On Sun, 28 Mar 2021, 12:34 am Irit Katriel via Python-Dev, < python-dev@python.org> wrote:
Hi Paul,
IIUC, you are saying that exception group should not be a builtin type because it is (1) complex (2) special-purposed. Instead, you propose that we make exception handling pluggable.
Note that (2) would be the *exact opposite* of the direction that we have taken exception handling in general: it used to be far more permissive than it is, and then got more restrictive over time to make structured exception handling more consistent.

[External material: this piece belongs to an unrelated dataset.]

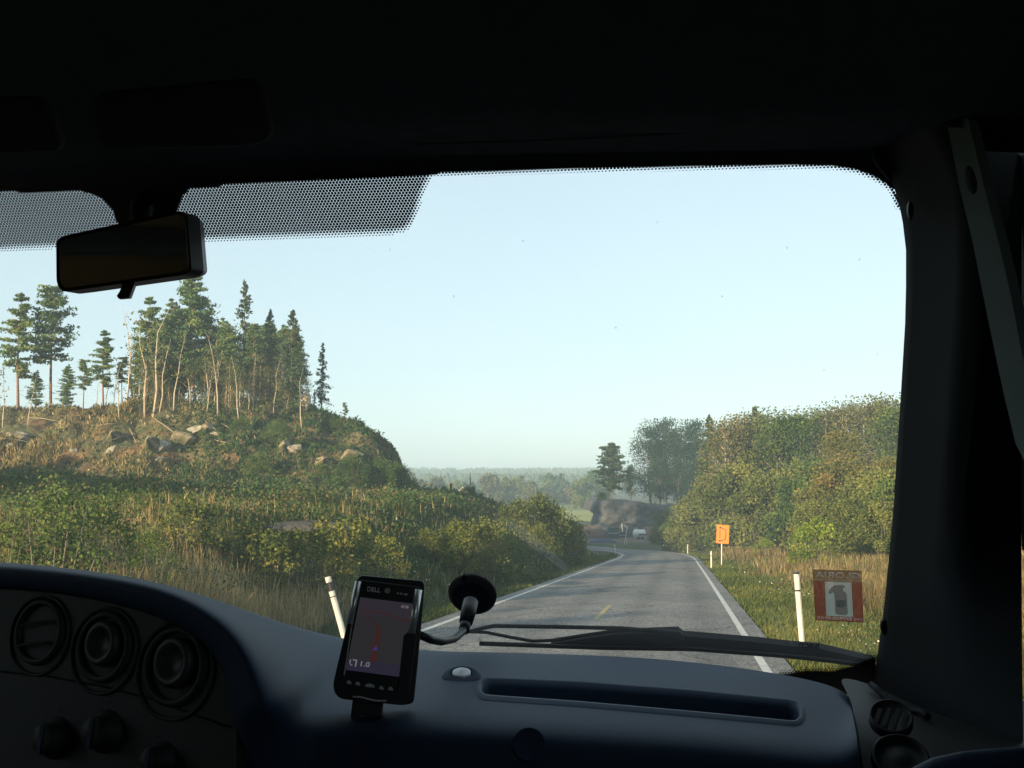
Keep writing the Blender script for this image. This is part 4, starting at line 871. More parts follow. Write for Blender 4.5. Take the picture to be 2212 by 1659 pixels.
# tree stump-like boulder and pale boulders, fallen sticks
def rockmesh(seed, r=1.0):
    bm = bmesh.new(); bmesh.ops.create_icosphere(bm, subdivisions=3, radius=r); g = np.random.default_rng(seed); D = unit(16, g); K = g.uniform(.42, .8, 16)
    for v in bm.verts:
        for d, k in zip(D, K):
            q = v.co.dot(Vector(d)); 
            if q > k*r: v.co -= Vector(d)*(q-k*r)
        v.co.z *= .8
    me = bpy.data.meshes.new('boulder'); bm.to_mesh(me); bm.free(); me.materials.append(M_boulder); return me
RKM = [rockmesh(i) for i in range(4)]
bl = [(350,992,16,11,'white block at the foot of the lit slope, brightest of the hill stones'),(160,972,10,8,'small yellow-lit stone alone on the bare soil'),(428,926,24,13,'broad pale ledge stone high under the grove'),(343,962,26,20,'tall cracked boulder above the white block'),(262,942,12,9,'grey stone above the fallen sticks'),(250,975,20,14,'squat mossy boulder beside the bare soil patch'),(45,940,26,15,'dark grey boulder pile, outermost of the slope'),(22,962,14,9,'small dark stone under the outermost pile'),(365,900,12,8,'flat stone close under the pale birch stems'),(390,945,14,10,'angular stone beside the tall cracked boulder'),(228,905,10,7,'small stone near the crest, before the lone loose pine'),(640,968,18,13,'whitish rock patch in the shaded green flank'),(470,938,18,11,'pale slab under the broad ledge stone'),(320,970,13,11,'stone wedged beside the white block'),(130,945,9,6,'little stone half-way up the bare soil'),(105,955,12,7,'low stone between the soil patches')]
for i, (dx, dy, a, b, lab) in enumerate(bl):
    # find where the sight line meets the slope
    Y = 86.0
    while Y < 114 and float(hillz(np.array([gx(dx, Y)]), np.array([Y]))[0]) < zt(dy, Y): Y += .25
    x = gx(dx, Y); o = bpy.data.objects.new('boulder', RKM[i % 4]); C.objects.link(o); s_ = 1.4*a/2376*Y; b *= 1.35
    o.location = (x, Y, zt(dy, Y)-.1); o.scale = (s_, s_*.9, b/2376*Y*1.2); o.rotation_euler = (0, 0, random.uniform(0, 6)); tag(o, lab, 'boulder', 'pale boulders on the hillside')
M_ledge = groundmat('weathered_ledge_rock', [(.3,(.05,.045,.03)),(.45,(.16,.135,.09)),(.56,(.32,.27,.18)),(.68,(.46,.40,.29))], 2.2, [(.3,(.03,.04,.018)),(.7,(.09,.09,.04))], .5, .52, .62, bump=1, bscale=3)
def ledge(seed):
    bm = bmesh.new(); bmesh.ops.create_icosphere(bm, subdivisions=4, radius=1); g = np.random.default_rng(seed); D = unit(26, g); D[:, 2] *= .8; K = g.uniform(.35, .8, 26)
    for v in bm.verts:
        for d, k in zip(D, K):
            q = v.co.dot(Vector(d))
            if q > k: v.co -= Vector(d)*(q-k)*.95
        n_ = .06*float(lump(v.co.x*3+seed, v.co.y*3+v.co.z*4, 1.0, seed)); v.co *= 1+n_
    me = bpy.data.meshes.new('rock_ledge'); bm.to_mesh(me); bm.free(); me.materials.append(M_ledge); return me
LG = [ledge(i+50) for i in range(4)]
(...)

In particular, features like exception chaining and use case independent trace back printing only work because exception consumers can rely on all exceptions being instances of BaseException and having particular double-underscore attributes like "cause", "context", and "traceback" The lesson we've learned from Trio's experience is: * regular exceptions are still fine for most purposes * when they're not fine, they're not fine in a consistent way across a variety of use cases where the existing exception machinery currently loses or hides information, the problem isn't specific to Trio's nursery API I understand the temptation to generalise, but a general proposal would fail for the same reason the "user defined infix operators" PEPs failed: despite decades of experience, there just weren't compelling use cases for a general purpose feature. Instead, the proposal that succeeded was narrow: it targeted the feature that people actually wanted (an infix operator for matrix multiplication), rather than proposing more general machinery that could be used to build that feature. Cheers, Nick.